─── GIVEN DATA ───

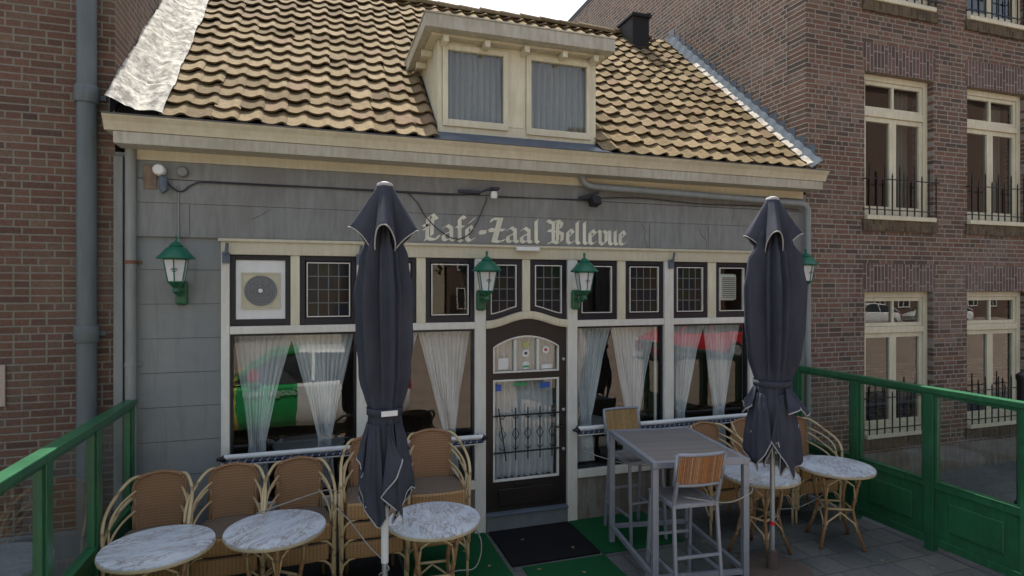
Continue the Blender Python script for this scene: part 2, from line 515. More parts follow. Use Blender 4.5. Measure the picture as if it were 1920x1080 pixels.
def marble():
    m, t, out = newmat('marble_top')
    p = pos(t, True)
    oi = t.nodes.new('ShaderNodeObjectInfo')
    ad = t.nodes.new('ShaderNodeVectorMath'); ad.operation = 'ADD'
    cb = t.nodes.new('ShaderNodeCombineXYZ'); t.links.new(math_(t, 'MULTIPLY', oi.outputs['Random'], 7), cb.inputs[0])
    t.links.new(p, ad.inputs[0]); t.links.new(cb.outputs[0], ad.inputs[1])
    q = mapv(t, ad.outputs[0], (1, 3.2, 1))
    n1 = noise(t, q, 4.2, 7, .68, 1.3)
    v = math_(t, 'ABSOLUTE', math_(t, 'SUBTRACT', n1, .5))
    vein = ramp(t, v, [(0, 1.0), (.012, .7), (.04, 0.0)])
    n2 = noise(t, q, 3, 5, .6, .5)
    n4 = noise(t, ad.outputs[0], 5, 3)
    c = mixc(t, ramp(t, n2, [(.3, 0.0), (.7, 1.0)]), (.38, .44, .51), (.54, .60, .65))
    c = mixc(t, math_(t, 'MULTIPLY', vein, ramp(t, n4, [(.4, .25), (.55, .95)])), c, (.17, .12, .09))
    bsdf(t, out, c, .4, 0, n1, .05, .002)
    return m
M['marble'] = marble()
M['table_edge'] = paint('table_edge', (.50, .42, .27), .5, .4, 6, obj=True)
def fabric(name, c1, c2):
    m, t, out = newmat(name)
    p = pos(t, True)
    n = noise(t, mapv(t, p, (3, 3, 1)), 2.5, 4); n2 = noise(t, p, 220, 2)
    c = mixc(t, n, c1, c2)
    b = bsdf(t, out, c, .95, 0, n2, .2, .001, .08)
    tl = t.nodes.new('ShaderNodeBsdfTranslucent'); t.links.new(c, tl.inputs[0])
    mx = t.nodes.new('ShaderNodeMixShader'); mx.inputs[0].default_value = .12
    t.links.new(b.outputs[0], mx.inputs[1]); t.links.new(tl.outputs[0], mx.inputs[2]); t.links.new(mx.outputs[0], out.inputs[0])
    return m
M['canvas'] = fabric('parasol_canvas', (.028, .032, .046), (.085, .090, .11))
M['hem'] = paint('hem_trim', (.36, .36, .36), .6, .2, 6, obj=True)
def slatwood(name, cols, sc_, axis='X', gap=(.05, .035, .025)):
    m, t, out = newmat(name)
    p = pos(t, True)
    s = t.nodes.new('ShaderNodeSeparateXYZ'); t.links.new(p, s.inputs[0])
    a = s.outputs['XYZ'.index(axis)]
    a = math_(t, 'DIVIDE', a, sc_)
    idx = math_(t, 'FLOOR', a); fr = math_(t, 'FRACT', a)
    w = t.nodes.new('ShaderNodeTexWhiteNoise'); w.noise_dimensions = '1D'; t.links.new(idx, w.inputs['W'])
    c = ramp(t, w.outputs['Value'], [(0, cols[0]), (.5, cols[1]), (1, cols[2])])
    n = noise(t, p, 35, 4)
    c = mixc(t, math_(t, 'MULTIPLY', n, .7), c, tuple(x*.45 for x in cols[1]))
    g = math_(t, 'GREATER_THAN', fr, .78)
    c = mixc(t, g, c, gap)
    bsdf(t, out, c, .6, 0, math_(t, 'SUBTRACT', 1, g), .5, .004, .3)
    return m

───

## DIRECTION
Set down the complete material exactly, but do not include the images.

## ANSWER TO THE PROBLEM
Continue the Blender Python script for this scene: part 2, from line 515. More parts follow. Use Blender 4.5. Measure the picture as if it were 1920x1080 pixels.
def marble():
    m, t, out = newmat('marble_top')
    p = pos(t, True)
    oi = t.nodes.new('ShaderNodeObjectInfo')
    ad = t.nodes.new('ShaderNodeVectorMath'); ad.operation = 'ADD'
    cb = t.nodes.new('ShaderNodeCombineXYZ'); t.links.new(math_(t, 'MULTIPLY', oi.outputs['Random'], 7), cb.inputs[0])
    t.links.new(p, ad.inputs[0]); t.links.new(cb.outputs[0], ad.inputs[1])
    q = mapv(t, ad.outputs[0], (1, 3.2, 1))
    n1 = noise(t, q, 4.2, 7, .68, 1.3)
    v = math_(t, 'ABSOLUTE', math_(t, 'SUBTRACT', n1, .5))
    vein = ramp(t, v, [(0, 1.0), (.012, .7), (.04, 0.0)])
    n2 = noise(t, q, 3, 5, .6, .5)
    n4 = noise(t, ad.outputs[0], 5, 3)
    c = mixc(t, ramp(t, n2, [(.3, 0.0), (.7, 1.0)]), (.38, .44, .51), (.54, .60, .65))
    c = mixc(t, math_(t, 'MULTIPLY', vein, ramp(t, n4, [(.4, .25), (.55, .95)])), c, (.17, .12, .09))
    bsdf(t, out, c, .4, 0, n1, .05, .002)
    return m
M['marble'] = marble()
M['table_edge'] = paint('table_edge', (.50, .42, .27), .5, .4, 6, obj=True)
def fabric(name, c1, c2):
    m, t, out = newmat(name)
    p = pos(t, True)
    n = noise(t, mapv(t, p, (3, 3, 1)), 2.5, 4); n2 = noise(t, p, 220, 2)
    c = mixc(t, n, c1, c2)
    b = bsdf(t, out, c, .95, 0, n2, .2, .001, .08)
    tl = t.nodes.new('ShaderNodeBsdfTranslucent'); t.links.new(c, tl.inputs[0])
    mx = t.nodes.new('ShaderNodeMixShader'); mx.inputs[0].default_value = .12
    t.links.new(b.outputs[0], mx.inputs[1]); t.links.new(tl.outputs[0], mx.inputs[2]); t.links.new(mx.outputs[0], out.inputs[0])
    return m
M['canvas'] = fabric('parasol_canvas', (.028, .032, .046), (.085, .090, .11))
M['hem'] = paint('hem_trim', (.36, .36, .36), .6, .2, 6, obj=True)
def slatwood(name, cols, sc_, axis='X', gap=(.05, .035, .025)):
    m, t, out = newmat(name)
    p = pos(t, True)
    s = t.nodes.new('ShaderNodeSeparateXYZ'); t.links.new(p, s.inputs[0])
    a = s.outputs['XYZ'.index(axis)]
    a = math_(t, 'DIVIDE', a, sc_)
    idx = math_(t, 'FLOOR', a); fr = math_(t, 'FRACT', a)
    w = t.nodes.new('ShaderNodeTexWhiteNoise'); w.noise_dimensions = '1D'; t.links.new(idx, w.inputs['W'])
    c = ramp(t, w.outputs['Value'], [(0, cols[0]), (.5, cols[1]), (1, cols[2])])
    n = noise(t, p, 35, 4)
    c = mixc(t, math_(t, 'MULTIPLY', n, .7), c, tuple(x*.45 for x in cols[1]))
    g = math_(t, 'GREATER_THAN', fr, .78)
    c = mixc(t, g, c, gap)
    bsdf(t, out, c, .6, 0, math_(t, 'SUBTRACT', 1, g), .5, .004, .3)
    return m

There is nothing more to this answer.